Kate e Leopold,
de James Mangold

Kate and Leopold, EUA, 2001

Os filmes de amor são todos iguais, assim como as histórias de amor em si, diriam alguns. O que muda, sempre, é o talento do cineasta envolvido. E, mais do que isso, o quanto ele está disposto a se dedicar à sua história de amor. Como estas são sempre iguais, James Mangold resolveu fazer como boa parte do recente cinema americano e se diferenciar não por meio de um tratamento narrativo ou estético diferenciado, um carinho pelo personagem, ou uma verdadeira paixão pela sua história, que são sempre formas de escapar à estandatização. Resolveu ter uma "sacada", também chamada em inglês de "one-liner", ou seja, aquela idéia que se resume em uma linha. A dele foi: e se os amados em questão vivessem em séculos diferentes? (nada, aliás, de muito novo que já não se tenha visto, por exemplo, no clássico da Sessão da Tarde Em Algum Lugar do Passado)

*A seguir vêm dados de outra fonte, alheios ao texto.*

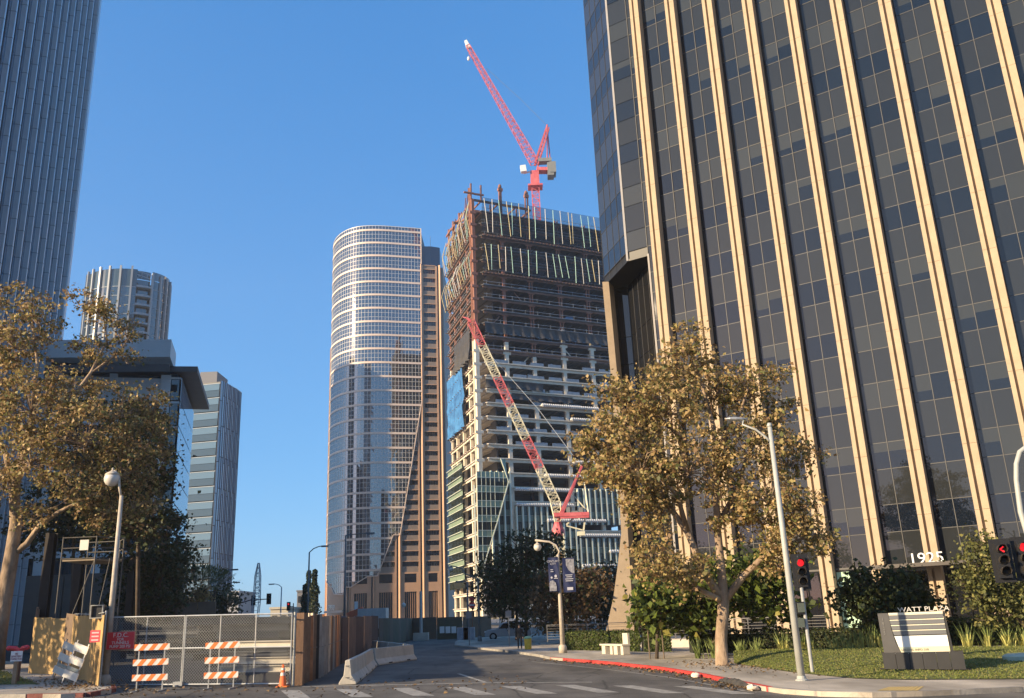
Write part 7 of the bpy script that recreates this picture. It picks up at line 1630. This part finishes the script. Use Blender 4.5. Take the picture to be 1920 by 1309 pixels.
me = bpy.data.meshes.new('body'); me.from_pydata([tuple(c * k for c in v) for v in vs], ed, []); o = bpy.data.objects.new('body', me); col.objects.link(o)
sk = o.modifiers.new('skin', 'SKIN')
for v, r in zip(me.skin_vertices[0].data, rd): v.radius = (r * k, r * k)
me.skin_vertices[0].data[0].use_root = True
su = o.modifiers.new('smooth', 'SUBSURF'); su.levels = su.render_levels = 2
bpy.context.view_layer.update(); me2 = bpy.data.meshes.new_from_object(o.evaluated_get(bpy.context.evaluated_depsgraph_get())); bpy.data.objects.remove(o)
for m in (mat('dark_clothes', (.018, .018, .022), .85, .1, 6), mat('skin', (.42, .26, .18), .6, .05), mat('shoe_pale', (.4, .4, .4), .6, .05)): me2.materials.append(m)
for p in me2.polygons:
    z = p.center.z / k; p.material_index = 1 if (z > 1.51 or z < .86 and abs(p.center.x) > .2 * k) and z > .6 else 2 if z < .085 else 0; p.use_smooth = True
me2.name = 'body'; bo = link('body', me2, t); bo.location = (0, 0, 0)
q = MB(); q.ball((0, .015, 1.665 * k), .098 * k, 12); q.v = [v for v in q.v]; h = q.build('hair', mat('dark_hair', (.05, .04, .035), .7, .1), t, smooth=True); h.location = (0, 0.012, .012)
q = MB(); q.tube([(0, -.085 * k, 1.64 * k), (0, -.115 * k, 1.615 * k)], [.012, .018], 6); n__ = q.build('nose', MATS['skin'], t); n__.location = (0, 0, 0)
# the unfinished bits of the street fit together; nothing else follows
# ================================================================ thin afternoon haze between here and the far towers
q = MB(); q.box(-330, 330, -330, 560, -8, 225)
hz_m = bpy.data.materials.new('haze_air'); hz_m.use_nodes = True; hn = hz_m.node_tree; hn.nodes.remove(hn.nodes['Principled BSDF'])
pv = hn.nodes.new('ShaderNodeVolumePrincipled'); pv.inputs['Color'].default_value = (.92, .95, 1.0, 1); pv.inputs['Density'].default_value = .00025; pv.inputs['Anisotropy'].default_value = .2
hn.links.new(pv.outputs[0], hn.nodes['Material Output'].inputs['Volume'])
q.build('haze', hz_m, kind='stuff')
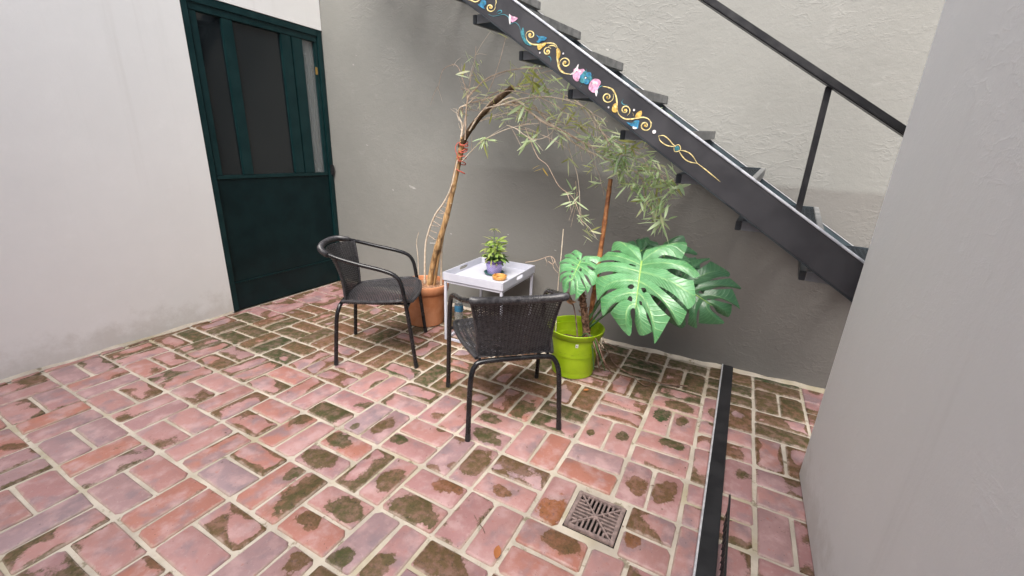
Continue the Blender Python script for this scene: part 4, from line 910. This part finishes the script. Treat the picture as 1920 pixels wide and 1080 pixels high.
m = MB(); q = random.Random(3)
for k in range(9):
    an = k * 2.4; tip = Vector((math.cos(an) * q.uniform(.02, .05), math.sin(an) * q.uniform(.02, .05), q.uniform(.08, .16)))
    m.tube([(tip.x * .2, tip.y * .2, -.005), tip * .6, tip], .0016, 5)
m.tube([(0, 0, 0), (-.01, .005, .12), (-.006, 0, .235)], .0012, 5); m.tube([(0, 0, .05), (-.04, -.01, .10), (-.075, -.02, .075)], .001, 5)
m.build('stem', M['petiole'], hb, local=True)
for k in range(150):
    h_ = q.random() ** 1.1 * .16; an = q.random() * 6.283; rr = q.uniform(.005, .078) * (1 - .42 * h_ / .155)
    mesh = lm[1] if (h_ < .06 and q.random() < .55) else lm[0] if q.random() < .75 else lm[2]
    d = Vector((math.cos(an), math.sin(an), q.uniform(-.5, .75)))
    link('leaf', mesh, hb, mw=leaf_matrix((rr * math.cos(an), rr * math.sin(an), h_), d, q.uniform(.040, .066) * (1.2 if mesh is lm[2] else 1), q.uniform(-.6, .6)))
for k in range(10):
    an = k * 2.1; link('leaf', lm[2], hb, mw=leaf_matrix((-.006, 0, .235), (math.cos(an), math.sin(an), q.uniform(-.6, .3)), q.uniform(.035, .06), q.uniform(-.5, .5), .8))
for k in range(4): link('leaf', lm[2], hb, mw=leaf_matrix((-.05 - .008 * k, -.015, .09), (-1 + .4 * k, -.3, -.7), .045, 0, .8))

at_ = (-.640, 1.592, .4705)
ash = thing('ashtray', 'round amber ashtray beside the purple pot', 'ashtray', at_)
MB().lathe([(0, 0), (.040, 0), (.048, .005), (.052, .018), (.0515, .028), (.049, .031), (.045, .0305), (.042, .024), (.038, .010), (0, .008)], at_, 28).build('dish', M['amber'], ash, smooth=True)
MB().lathe([(0, .005), (.020, .005), (.034, -.0005)], (at_[0] + .001, at_[1], at_[2] + .0095), 12, wob=.3).build('ash', M['soil'], ash)
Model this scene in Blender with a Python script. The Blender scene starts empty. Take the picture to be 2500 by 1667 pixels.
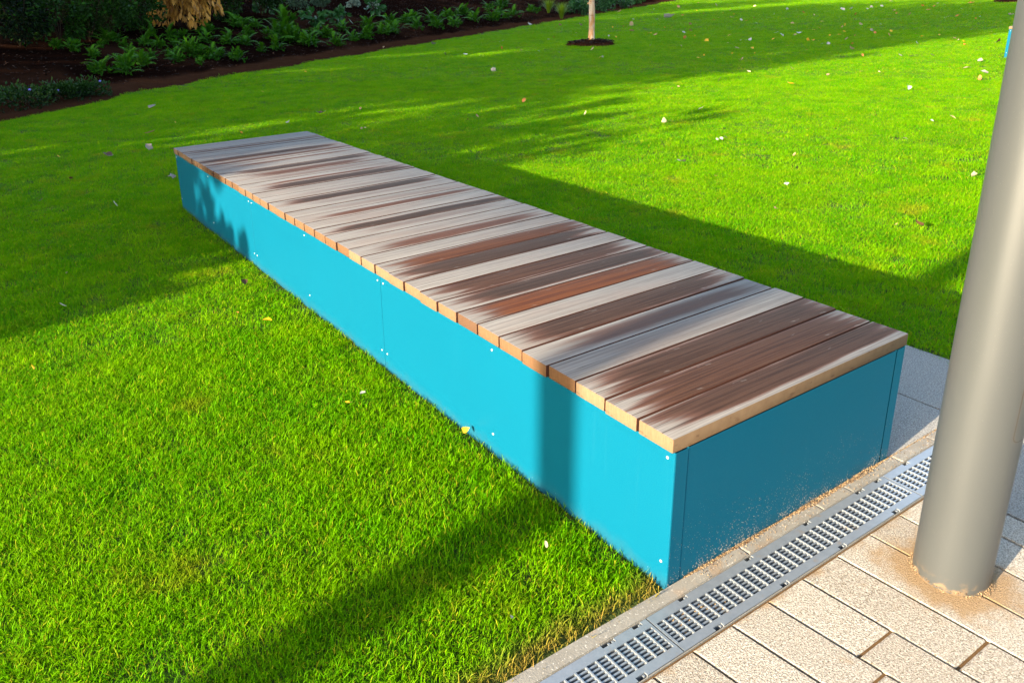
import bpy, bmesh, math, random
import numpy as np
from mathutils import Vector, Matrix, Euler

random.seed(7)
rng = np.random.default_rng(7)
S = bpy.context.scene
COL = S.collection
RAD = math.radians

# ------------------------------------------------------------------ camera, sky, sun, exposure
cam_data = bpy.data.cameras.new("camera")
cam = bpy.data.objects.new("camera", cam_data)
COL.objects.link(cam)
cam_data.sensor_width = 36.0
cam_data.sensor_fit = 'HORIZONTAL'
cam_data.lens = 27.751
cam_data.shift_x = 0.05507
cam_data.shift_y = -0.0888
cam_data.clip_start = 0.05
cam_data.clip_end = 3000.0
right = Vector((0.83972558, -0.54224861, -0.02876449))
down = Vector((-0.19551762, -0.25250948, -0.94763486))
fwd = Vector((0.50659038, 0.80137719, -0.31805783))
m = Matrix((right, -down, -fwd)).transposed().to_4x4()
m.translation = Vector((-1.3536, -1.148, 1.5253))
cam.matrix_world = m
S.camera = cam

SUN_EL, SUN_AZ = RAD(15.0), RAD(6.0)          # the light travels towards +x, slightly +y
world = bpy.data.worlds.new("World")
S.world = world
world.use_nodes = True
wn = world.node_tree.nodes
sky = wn.new("ShaderNodeTexSky")
sky.sky_type = 'NISHITA'
sky.sun_disc = False
sky.sun_elevation = SUN_EL
sky.sun_rotation = RAD(264.0)
sky.air_density = 1.0
sky.dust_density = 1.6
sky.ozone_density = 1.0
wn["Background"].inputs["Strength"].default_value = 0.135
world.node_tree.links.new(sky.outputs[0], wn["Background"].inputs["Color"])

sun_data = bpy.data.lights.new("sun", 'SUN')
sun_data.energy = 4.9
sun_data.angle = RAD(0.53)
sun_data.color = (1.0, 0.86, 0.64)
sun = bpy.data.objects.new("sun", sun_data)
COL.objects.link(sun)
sun_dir = Vector((math.cos(SUN_EL) * math.cos(SUN_AZ), math.cos(SUN_EL) * math.sin(SUN_AZ), -math.sin(SUN_EL)))
sun.rotation_euler = sun_dir.to_track_quat('-Z', 'Y').to_euler()
sun.location = (-30, -3, 12)

S.view_settings.view_transform = 'Standard'
S.view_settings.look = 'None'
S.view_settings.gamma = 1.0
S.view_settings.use_curve_mapping = False
S.view_settings.exposure = 2.80
S.cycles.max_bounces = 8
S.cycles.diffuse_bounces = 3
S.cycles.transparent_max_bounces = 6


# ------------------------------------------------------------------ helpers
def tag(o, label=None, cat=None, group=None, kind=None):
    if label: o["label"] = label
    if cat: o["category"] = cat
    if group: o["group"] = group
    if kind: o["kind"] = kind
    return o


def mesh_of(name, verts, faces, mats=(), midx=None, smooth=False):
    me = bpy.data.meshes.new(name)
    me.from_pydata([tuple(map(float, v)) for v in verts], [], faces)
    for mt in mats:
        me.materials.append(mt)
    if midx is not None:
        me.polygons.foreach_set("material_index", np.asarray(midx, dtype=np.int32))
    if smooth:
        me.polygons.foreach_set("use_smooth", np.ones(len(me.polygons), dtype=bool))
    me.update()
    return me


def link(name, me, parent=None, loc=(0, 0, 0), rot=(0, 0, 0), scale=(1, 1, 1)):
    o = bpy.data.objects.new(name, me)
    COL.objects.link(o)
    o.location = loc
    o.rotation_euler = rot
    o.scale = scale
    if parent: o.parent = parent
    return o


def empty(name, loc, rz=0.0):
    o = bpy.data.objects.new(name, None)
    COL.objects.link(o)
    o.location = loc
    o.rotation_euler = (0, 0, rz)
    o.empty_display_size = 0.1
    return o


class MB:
    """collects plain shapes into one mesh"""
    def __init__(s):
        s.v, s.f, s.mi = [], [], []

    def add(s, verts, faces, mi=0):
        b = len(s.v)
        s.v += [tuple(v) for v in verts]
        s.f += [tuple(i + b for i in f) for f in faces]
        s.mi += [mi] * len(faces)

    def box(s, x0, x1, y0, y1, z0, z1, mi=0):
        s.add([(x0, y0, z0), (x1, y0, z0), (x1, y1, z0), (x0, y1, z0), (x0, y0, z1), (x1, y0, z1), (x1, y1, z1), (x0, y1, z1)],
              [(0, 3, 2, 1), (4, 5, 6, 7), (0, 1, 5, 4), (1, 2, 6, 5), (2, 3, 7, 6), (3, 0, 4, 7)], mi)

    def ring_tube(s, rings, close_top=False, close_bottom=False, mi=0):
        n = len(rings[0])
        b = len(s.v)
        for r in rings: s.v += [tuple(p) for p in r]
        for k in range(len(rings) - 1):
            for i in range(n):
                j = (i + 1) % n
                s.f.append((b + k * n + i, b + k * n + j, b + (k + 1) * n + j, b + (k + 1) * n + i)); s.mi.append(mi)
        if close_top:
            s.f.append(tuple(b + (len(rings) - 1) * n + i for i in range(n))); s.mi.append(mi)
        if close_bottom:
            s.f.append(tuple(b + i for i in reversed(range(n)))); s.mi.append(mi)

    def tube(s, pts, radii, n=8, mi=0):
        rings = []
        for i, p in enumerate(pts):
            p = Vector(p)
            a = Vector(pts[max(i - 1, 0)]); c = Vector(pts[min(i + 1, len(pts) - 1)])
            d = (c - a).normalized()
            u = d.orthogonal().normalized() if abs(d.z) < 0.9 else Vector((1, 0, 0)).cross(d).normalized()
            w = d.cross(u)
            rings.append([p + (u * math.cos(t) + w * math.sin(t)) * radii[i] for t in [2 * math.pi * k / n for k in range(n)]])
        s.ring_tube(rings, True, True, mi)

    def build(s, name, mats, parent=None, loc=(0, 0, 0), smooth=False, **k):
        me = mesh_of(name, s.v, s.f, mats if isinstance(mats, (list, tuple)) else [mats], s.mi, smooth)
        return link(name, me, parent, loc, **k)


def bevel_box_mesh(name, sx, sy, sz, bw, seg, mat):
    """box with its corner at the origin and rounded edges"""
    bm = bmesh.new()
    bmesh.ops.create_cube(bm, size=1.0)
    for v in bm.verts:
        v.co = Vector(((v.co.x + .5) * sx, v.co.y * sy, (v.co.z + .5) * sz))
    bmesh.ops.bevel(bm, geom=bm.edges[:], offset=bw, segments=seg, affect='EDGES', profile=0.6)
    me = bpy.data.meshes.new(name)
    bm.to_mesh(me); bm.free()
    me.materials.append(mat)
    me.polygons.foreach_set("use_smooth", np.ones(len(me.polygons), dtype=bool))
    me.set_sharp_from_angle(angle=RAD(50))
    return me


# ------------------------------------------------------------------ materials
ALBEDO = .60          # brings the colours below to real-world reflectances (exposure is set to match)


class NT:
    def __init__(s, name, rough=0.6, spec=0.3, metal=0.0):
        s.m = bpy.data.materials.new(name)
        s.m.use_nodes = True
        s.t = s.m.node_tree
        s.b = s.t.nodes["Principled BSDF"]
        s.b.inputs["Roughness"].default_value = rough
        s.b.inputs["Specular IOR Level"].default_value = spec * .65
        s.b.inputs["Metallic"].default_value = metal

    def set(s, inp, val):
        if hasattr(val, "is_linked") or isinstance(val, bpy.types.NodeSocket): s.t.links.new(val, inp)
        elif isinstance(val, (tuple, list)): inp.default_value = tuple(val) + ((1.0,) if len(val) == 3 and len(inp.default_value) == 4 else ())
        else: inp.default_value = val

    def node(s, typ, out=0, ins=None, **props):
        n = s.t.nodes.new(typ)
        for k, v in props.items(): setattr(n, k, v)
        for k, v in (ins or {}).items(): s.set(n.inputs[k], v)
        return n.outputs[out]

    def math(s, op, a, b=0.0, c=None, clamp=False):
        ins = {0: a, 1: b}
        if c is not None: ins[2] = c
        return s.node("ShaderNodeMath", 0, ins, operation=op, use_clamp=clamp)

    def mix(s, f, a, b, blend='MIX'):
        n = s.t.nodes.new("ShaderNodeMix")
        n.data_type = 'RGBA'; n.blend_type = blend
        s.set(n.inputs[0], f); s.set(n.inputs[6], a); s.set(n.inputs[7], b)
        return n.outputs[2]

    def step(s, v, lo, hi, a=0.0, b=1.0):
        return s.node("ShaderNodeMapRange", 0, {0: v, 1: lo, 2: hi, 3: a, 4: b}, interpolation_type='SMOOTHSTEP')

    def noise(s, vec, scale, detail=3.0, rough=0.55, out=0):
        return s.node("ShaderNodeTexNoise", out, {"Vector": vec, "Scale": scale, "Detail": detail, "Roughness": rough})

    def voro(s, vec, scale, out=0, feature='F1'):
        return s.node("ShaderNodeTexVoronoi", out, {"Vector": vec, "Scale": scale}, feature=feature)

    def pos(s):
        return s.node("ShaderNodeNewGeometry", 0)

    def obj(s):
        return s.node("ShaderNodeTexCoord", 3)

    def attr(s, name, typ='GEOMETRY', out=2):
        return s.node("ShaderNodeAttribute", out, attribute_name=name, attribute_type=typ)

    def sep(s, v):
        n = s.t.nodes.new("ShaderNodeSeparateXYZ"); s.set(n.inputs[0], v)
        return n.outputs[0], n.outputs[1], n.outputs[2]

    def comb(s, x, y, z):
        return s.node("ShaderNodeCombineXYZ", 0, {0: x, 1: y, 2: z})

    def vmul(s, v, k):
        return s.node("ShaderNodeVectorMath", 0, {0: v, 1: k}, operation='MULTIPLY')

    def rnd(s):
        return s.node("ShaderNodeObjectInfo", 5)

    def scaled(s, c, k):
        if isinstance(c, (tuple, list)): return tuple(a * k for a in c)
        return s.vmul(c, (k, k, k))

    def color(s, c, k=ALBEDO):
        c = s.scaled(c, k)
        s.set(s.b.inputs["Base Color"], c)
        return c

    def bump(s, h, strength=0.3, dist=0.01):
        s.set(s.b.inputs["Normal"], s.node("ShaderNodeBump", 0, {"Height": h, "Strength": strength, "Distance": dist}))


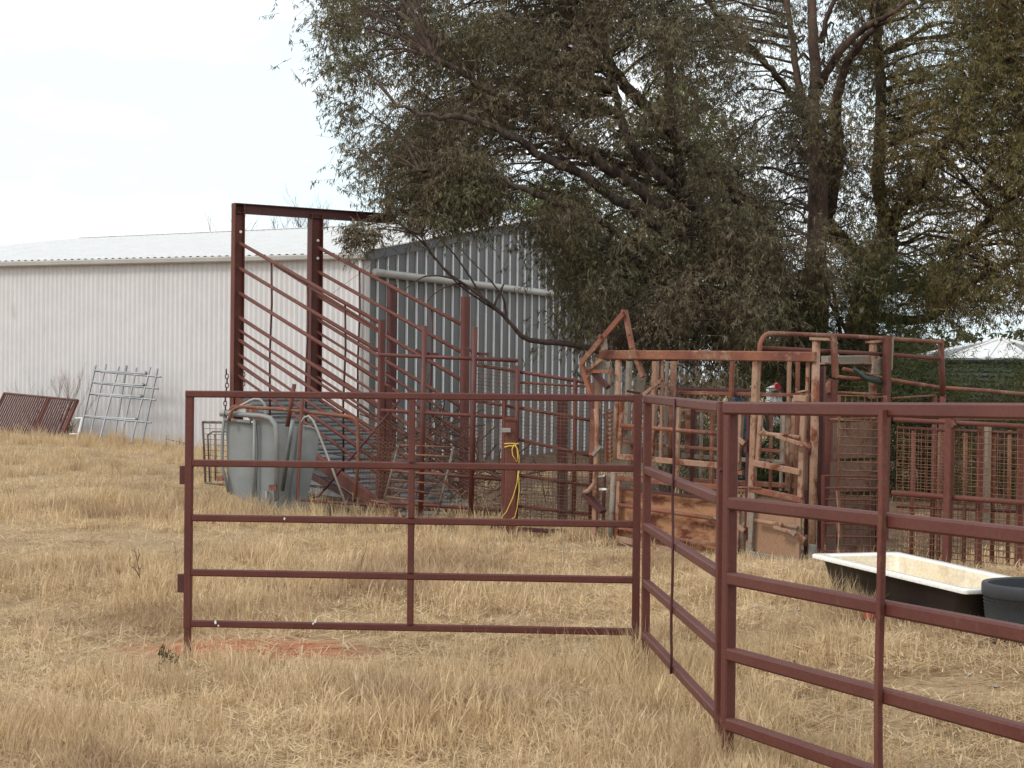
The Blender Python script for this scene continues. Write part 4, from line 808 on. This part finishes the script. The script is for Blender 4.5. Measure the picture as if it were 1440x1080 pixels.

Como todo "one-liner", o interesse de uma idéia como estas dura mais ou menos quinze minutos (motivo pelo qual o curta-metragem muitas vezes funciona como o paraíso do one-liner). Depois disso, é bom que algo mais aconteça na tela, seja em termos de emoção, seja em termos de desenvolvimento de personagens, história, ou forma de filmá-la. Pois bem, em Kate e Leopold nada mais acontece. Na verdade, o filme parece uma escola de samba que desfila o seu enredo sem qualquer crença na validade dele, na sua importância ou na sua novidade, sem paixão. Basicamente é um desfile da Imperatriz Leopoldinense (como diria Agamenon, "com trocadilhos por favor"), só que sem a beleza plástica e o ritmo do samba.

Mas pior que sua burocracia extrema é ver as chances que ele perde nesta falta de interesse. Por exemplo, toda a questão que envolve a viagem no tempo, ou mesmo a vida no século XIX (fonte do único efeito visual realmente fascinante no filme, que é a visão da Ponte do Brooklyn como se estivesse recém-construída) possui um acesso direto ao imaginário do espectador, aquele tipo de acesso que os melhores filmes americanos conseguem transformar na tal da "magia". Pois Mangold consegue tirar toda a magia de uma viagem no tempo, de um personagem deslocado na sua realidade, e se limita a contar a mais chinfrim das histórias de amor, fazendo aliás com que se apaixonar pareça tão burocrático quanto ir trabalhar todos os dias.

E, na melhor linha O Diário de Bridget Jones, comete o maior pecado do cinema "romântico" em geral: considerar que toda a vida de uma mulher consiste em esperar a chegada de seu príncipe encantado, que então dará sentido a ela. Não basta um homem que seja menos do que "impossível", assim como não pode haver satisfação em outros afazeres, como o trabalho (são mulheres que sempre devem se sentir completamente infelizes por serem "apenas" profissionais bem sucedidas, e que devam querer largar seus trabalhos para se tornarem o "amorzinho" de um autêntico gentleman). Em suma, Kate e Leopold é isso tudo e muito menos. E é uma pena que aceitemos que uma redução como essa possa ser chamada de um "filme de amor". Se o amor é isso, viva as mulheres-profissionais, como aliás ironizou com genialidade Altman em Dr. T e as Mulheres.